The senator disagreed with this approach, and that was all that was shown of the clip.

Okay, did you get that? Oliver North wanted to assassinate Osama bin Laden in 1987, and was ridiculed for it by the senator questioning him at the time. Hmmm. I wonder if the senator was a democrat or republican.... Well, have no fear, that question will be answered:

By the way, that senator was Al Gore!

Al Gore, ladies and gentlemen! To drive this point home, the color changes to maroon. (I use maroon Comic Sans MS for e-mail - don't know that says about me.) For good measure, Al Gore's name is in 27 pt. I guess that's because it's also hard to pronounce. So there it is: Gore laughed away the threat of bin Laden back in 1987.

I probably don't have to tell you that this is all a load of crap, and Snopes explains in detail how completely false it is. Still, one fabrication just isn't enough for our sender. Hot on the heals of the Al Gore bombshell, we get more:

Terrorist pilot Mohammad Atta blew up a bus in Israel in 1986. The Israelis captured, tried and imprisoned him. As part of the Oslo agreement with the Palestinians in 1993, Israel had to agree to release so-called "political prisoners."

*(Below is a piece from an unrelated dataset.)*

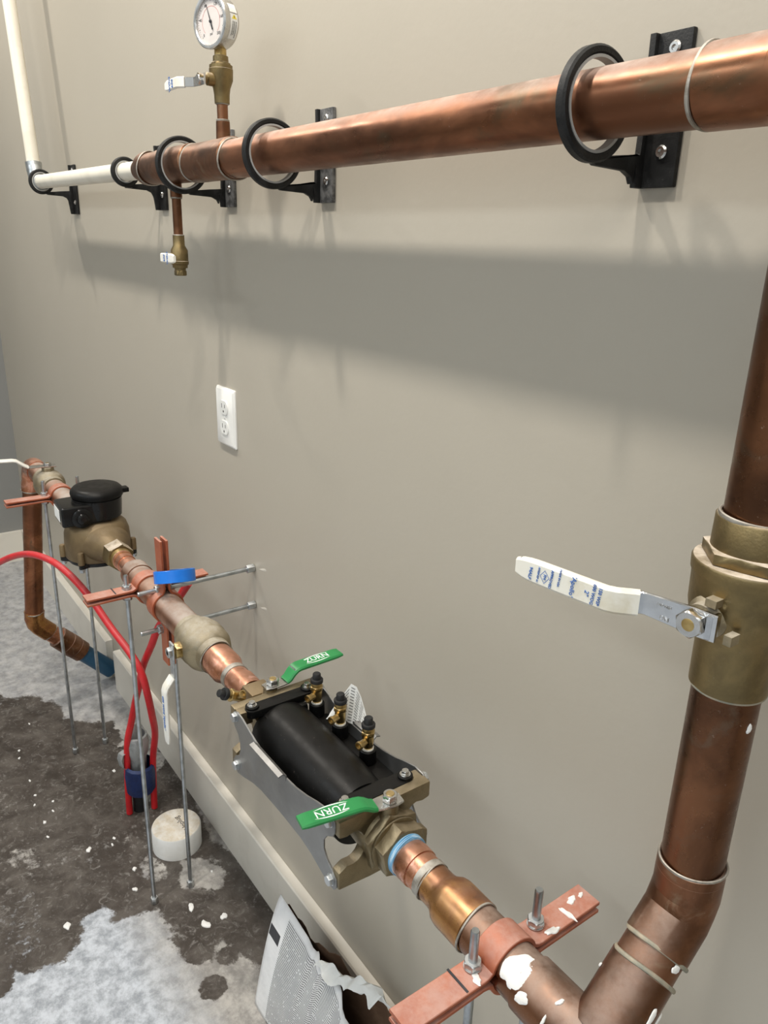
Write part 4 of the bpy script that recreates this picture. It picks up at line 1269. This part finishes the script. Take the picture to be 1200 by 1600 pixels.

However, the Israelis would not release any with blood on their
hands. The American President at the time, Bill Clinton, and his Secretary of State, Warren Christopher, "insisted" that all prisoners be released.

Thus Mohammad Atta was freed and eventually thanked the US by flying an airplane into Tower One of the World Trade Center.

Here we go. More centered italics. More 18 and 27 pt. fonts. More democrats turning a blind eye to terrorists. I like the little, "Thus..." part at the end. Almost biblical. One would wonder why such a bombshell would go unnoticed. Don't you worry. All the answers are right here:

This was reported by many of the American TV networks at the time that the terrorists were first identified.

It was censored in the US from all later reports.

If you agree that the American public should be made aware of this fact, pass this on.

There it is. The cover-up. The conspiracy. The information you were not meant to know. It's 27 pt. It's maroon. It's italicised. It's bold. It's underlined.

And it's still bullshit. No matter which font you use.

Why the big post? It's not like this is the first e-mail like this I've seen. It's clearly fake, and Snopes is full of similar fabrications. Yet as laughable as it is to me, it wasn't forwarded as a joke. It was forwarded by someone who thinks it's true and sought to tell others. It's bad enough when someone cooks up this garbage, but it's even worse when people receive it with no critical scrutiny whatsoever.

And there's one more thing. Besides scaling down the fonts, I left off the pictures. We've all seen photos of the planes striking and the towers collapsing. I didn't need them here. But I will include this one, from the end of the message:

There's the final insult. The memory of those lost with symbols of peace and love invoked in service of some little jerk's political slimefest.

3 comments:

Chris A. said...

Thank you for illustrating one of my pet peeves. I'm all for exchanging information, but if it sounds too good/on-the-nose/absurd to be true, please research before sending it on!

christianready said...

While not nearly as insulting, I find myself having to dispell the "Mars will be as big as the FULL MOON on Aug 24th" myth every year around this time as well.

It goes to show that given the choice of thinking critically and just hitting the "forward" button, people would rather forward the message "just in case" it's true.

Sharon GR said...

One of the things that bothers me here- and really, there are so many- is how friggin' EASY it is to verify some of the bullshit that gets forwarded on a regular basis.

I used to check Snopes or Google for each of these things then respond to the person who sent them, and eventually they'd stop coming to me- but, most likely, the sender just took me off their stupid-shit sendlist, not that the sender stopped sending the stuff or started verifying it before forwarding.